The biggest accomplishment of the book is that it makes you believe that 1500 years have come and gone. It’s easy to fast-forward your setting, but it’s very hard to do it convincingly. 1500 years are, from a human viewpoint, a long time to grasp beyond the mere fact. It’s one thing to extrapolate technological or even social changes, but what makes Hamilton’s jump in time so persuasive is how he mirrors it on the human level, in the characters we know from the previous books and who are still around. The best example is Paula Myo, since her very nature makes her resist any change. But even she has undergone a profound transformation, even if the changes are very subtle.
That said, the technological extrapolations are just as convincing and interesting. The posthuman virtual heaven ANA is much more than just an oversized hard disk for human uploads. Or the Advancer and the Higher factions, which reminded me a little bit of Sterling’s Shaper and Mechanist factions in Schismatrix. And then there’s the fractured nature of ANA itself, which its countless factions fighting a cold war over the very nature of the future face of (post)humanity. If you’re into science fiction that deals with transhuman and posthuman ideas, you’ll probably enjoy this book tremendously.

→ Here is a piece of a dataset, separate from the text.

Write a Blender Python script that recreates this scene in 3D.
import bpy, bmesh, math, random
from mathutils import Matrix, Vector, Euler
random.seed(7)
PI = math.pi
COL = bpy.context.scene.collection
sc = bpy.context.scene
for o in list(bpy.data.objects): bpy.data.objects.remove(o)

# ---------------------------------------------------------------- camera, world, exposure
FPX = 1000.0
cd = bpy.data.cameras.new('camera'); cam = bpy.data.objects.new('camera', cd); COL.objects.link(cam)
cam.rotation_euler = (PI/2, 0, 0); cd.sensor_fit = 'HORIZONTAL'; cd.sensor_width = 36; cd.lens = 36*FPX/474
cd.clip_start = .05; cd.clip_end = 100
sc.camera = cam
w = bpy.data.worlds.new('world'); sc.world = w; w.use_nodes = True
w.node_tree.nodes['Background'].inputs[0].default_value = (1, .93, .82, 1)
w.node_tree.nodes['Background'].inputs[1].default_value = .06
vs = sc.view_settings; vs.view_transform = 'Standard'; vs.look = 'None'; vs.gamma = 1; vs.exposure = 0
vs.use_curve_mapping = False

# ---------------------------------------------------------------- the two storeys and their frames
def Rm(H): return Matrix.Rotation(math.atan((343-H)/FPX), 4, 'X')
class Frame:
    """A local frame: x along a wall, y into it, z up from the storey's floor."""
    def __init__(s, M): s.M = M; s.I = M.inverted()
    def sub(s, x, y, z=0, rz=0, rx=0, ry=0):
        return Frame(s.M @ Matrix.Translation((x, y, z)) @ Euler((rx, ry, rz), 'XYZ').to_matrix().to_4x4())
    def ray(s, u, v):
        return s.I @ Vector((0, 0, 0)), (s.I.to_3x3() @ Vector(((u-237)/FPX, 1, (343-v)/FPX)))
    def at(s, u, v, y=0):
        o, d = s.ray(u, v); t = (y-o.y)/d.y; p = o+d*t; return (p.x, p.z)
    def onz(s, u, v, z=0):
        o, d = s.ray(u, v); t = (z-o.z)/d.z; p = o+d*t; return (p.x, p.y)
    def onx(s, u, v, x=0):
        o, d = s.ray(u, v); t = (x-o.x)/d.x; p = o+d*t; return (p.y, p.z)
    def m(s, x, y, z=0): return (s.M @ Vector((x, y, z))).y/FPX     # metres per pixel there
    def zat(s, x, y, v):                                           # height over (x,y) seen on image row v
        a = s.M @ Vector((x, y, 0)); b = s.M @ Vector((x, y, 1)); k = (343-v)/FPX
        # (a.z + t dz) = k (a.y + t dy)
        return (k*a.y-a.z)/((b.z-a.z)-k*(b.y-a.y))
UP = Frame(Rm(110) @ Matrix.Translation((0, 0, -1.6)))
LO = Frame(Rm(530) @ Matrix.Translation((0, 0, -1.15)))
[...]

There’s only one caveat. The plotline that takes place on a world within the void and that deals with a society that seems to be stuck in some sort of fantasy/middle age setting. I do like fantasy, but this mix of science fiction with a sorta fantasy story interspersed didn’t look like a good fit. While there are meta-connections between the two plots, the crusade of those who want to enter the void and the knowledge of the void-dwellers that they came with a spaceship from our universe, it’s not directly connected. But I did manage to enjoy the plotline in the void, maybe because the characters were compelling and I have a soft spot for coming of age stories. The only thing perplexing at the end of the book is why anyone would want to enter the void, which doesn’t really make any sense at all, but a friend of mine told me this would be explained at the end of the second book so I hold out on it.
Trust your “friend”, he knows that those two storylines draw much closer in the third book. I do understand why people want to go into the Void…but I would not want to spoil you the reading experience.